U.S. strike in eastern Pacific
U.S. military forces said they killed six men in a strike on an alleged drug-smuggling vessel in the eastern Pacific on Sunday, part of what U.S. officials describe as a campaign against "narcoterrorists."
U.S. Southern Command has attributed this action to the broader effort the Trump administration launched in early September.
The new strike was reported to raise the campaign’s death toll to at least 157 people after more than 40 known strikes in the Eastern Pacific and Caribbean.
Video of boat strike
Southern Command released a video on X showing a small boat being blown up.
The U.S. military did not publicly provide evidence that the vessel was carrying drugs.

CBS News reported that Southern Command posted the footage and noted there was no independently verifiable proof that those killed were "narcoterrorists".
The Milton Ulladulla Times likewise noted Southern Command did not provide evidence that the struck vessel was carrying drugs.
U.S. anti-trafficking strikes
Officials and reporting place the strikes along established smuggling routes in the Eastern Pacific and Caribbean; Southern Command says the operations have targeted traffickers along those routes.
Both outlets emphasise the operational scale — more than 40 known strikes — and link the activity to the Trump administration’s push to treat cartel activity as an armed conflict that may involve coordinated regional action.
The CBS piece also notes President Trump urged Latin American partners to join U.S. military action and signalled cooperation with countries such as Ecuador during a recent meeting.

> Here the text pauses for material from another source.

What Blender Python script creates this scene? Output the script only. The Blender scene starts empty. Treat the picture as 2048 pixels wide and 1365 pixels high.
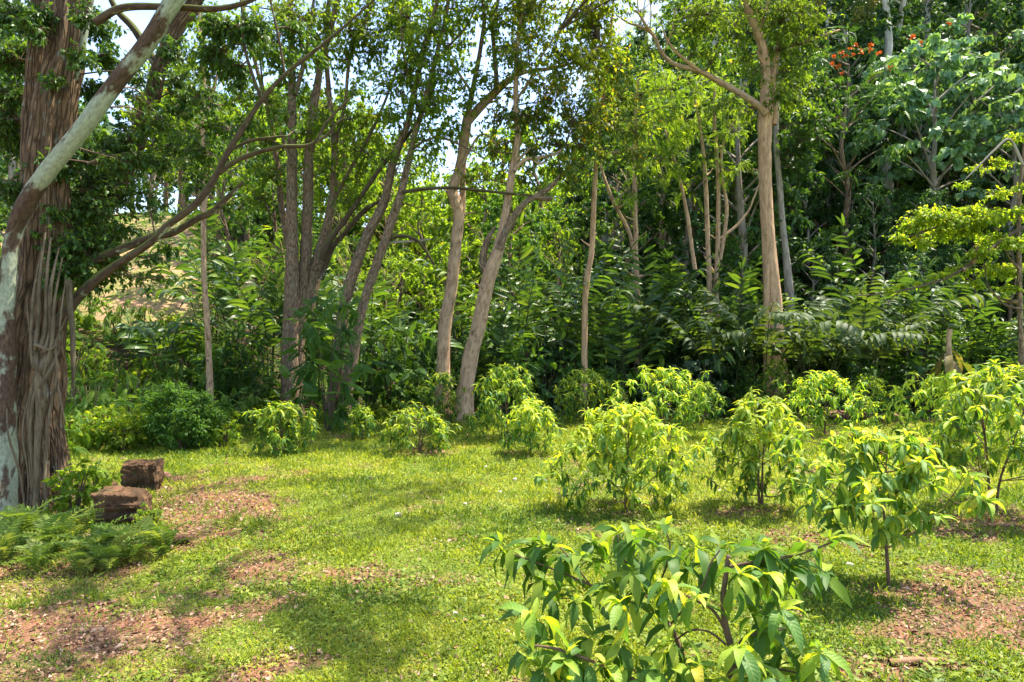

Unresolved evidence and oversight
Reporting from both outlets underscores unresolved questions about evidence and oversight.
CBS highlights that the administration has provided little publicly verifiable proof that those killed were the narcoterrorists the campaign targets, and Southern Command's released video is presented without independent corroboration.

The Milton Ulladulla Times likewise records the absence of evidence the struck vessel was carrying drugs, and the available reporting leaves important factual gaps about who was on the vessel, what contraband (if any) was aboard, and how confirmation of targets was established.